Exercise: Output, word for word, every line from the start of the listing down to and including the line that contains "bg.inputs[1].default_value = 0.22"; include nothing else.

--- Dataset content ---

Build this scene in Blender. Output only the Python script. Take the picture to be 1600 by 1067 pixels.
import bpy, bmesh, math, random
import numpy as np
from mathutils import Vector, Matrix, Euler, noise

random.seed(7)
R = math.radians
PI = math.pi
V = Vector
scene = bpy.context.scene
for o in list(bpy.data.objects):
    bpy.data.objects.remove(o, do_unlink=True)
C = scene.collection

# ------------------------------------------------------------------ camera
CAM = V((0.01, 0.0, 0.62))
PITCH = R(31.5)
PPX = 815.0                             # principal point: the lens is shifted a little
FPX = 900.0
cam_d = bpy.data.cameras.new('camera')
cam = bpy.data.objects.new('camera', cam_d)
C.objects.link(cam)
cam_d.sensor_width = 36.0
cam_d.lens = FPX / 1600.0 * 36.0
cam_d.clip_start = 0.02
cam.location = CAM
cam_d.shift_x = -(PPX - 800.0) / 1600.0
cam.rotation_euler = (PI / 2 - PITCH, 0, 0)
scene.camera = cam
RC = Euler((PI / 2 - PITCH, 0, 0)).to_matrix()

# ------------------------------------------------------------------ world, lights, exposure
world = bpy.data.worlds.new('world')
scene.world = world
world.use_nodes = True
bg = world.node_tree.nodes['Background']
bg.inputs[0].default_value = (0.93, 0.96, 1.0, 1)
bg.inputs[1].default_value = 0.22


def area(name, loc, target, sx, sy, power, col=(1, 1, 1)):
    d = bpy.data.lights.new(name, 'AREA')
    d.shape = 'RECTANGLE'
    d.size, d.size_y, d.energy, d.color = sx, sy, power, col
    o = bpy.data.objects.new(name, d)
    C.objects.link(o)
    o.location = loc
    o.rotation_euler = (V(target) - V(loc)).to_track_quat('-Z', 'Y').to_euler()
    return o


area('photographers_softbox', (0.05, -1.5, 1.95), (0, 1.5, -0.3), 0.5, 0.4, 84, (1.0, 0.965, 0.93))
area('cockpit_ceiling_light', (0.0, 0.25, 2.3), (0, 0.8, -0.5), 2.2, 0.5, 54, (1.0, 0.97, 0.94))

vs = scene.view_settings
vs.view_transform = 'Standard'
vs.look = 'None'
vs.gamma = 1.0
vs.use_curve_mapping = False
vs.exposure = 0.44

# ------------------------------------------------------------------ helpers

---

Answer in full:
Build this scene in Blender. Output only the Python script. Take the picture to be 1600 by 1067 pixels.
import bpy, bmesh, math, random
import numpy as np
from mathutils import Vector, Matrix, Euler, noise

random.seed(7)
R = math.radians
PI = math.pi
V = Vector
scene = bpy.context.scene
for o in list(bpy.data.objects):
    bpy.data.objects.remove(o, do_unlink=True)
C = scene.collection

# ------------------------------------------------------------------ camera
CAM = V((0.01, 0.0, 0.62))
PITCH = R(31.5)
PPX = 815.0                             # principal point: the lens is shifted a little
FPX = 900.0
cam_d = bpy.data.cameras.new('camera')
cam = bpy.data.objects.new('camera', cam_d)
C.objects.link(cam)
cam_d.sensor_width = 36.0
cam_d.lens = FPX / 1600.0 * 36.0
cam_d.clip_start = 0.02
cam.location = CAM
cam_d.shift_x = -(PPX - 800.0) / 1600.0
cam.rotation_euler = (PI / 2 - PITCH, 0, 0)
scene.camera = cam
RC = Euler((PI / 2 - PITCH, 0, 0)).to_matrix()

# ------------------------------------------------------------------ world, lights, exposure
world = bpy.data.worlds.new('world')
scene.world = world
world.use_nodes = True
bg = world.node_tree.nodes['Background']
bg.inputs[0].default_value = (0.93, 0.96, 1.0, 1)
bg.inputs[1].default_value = 0.22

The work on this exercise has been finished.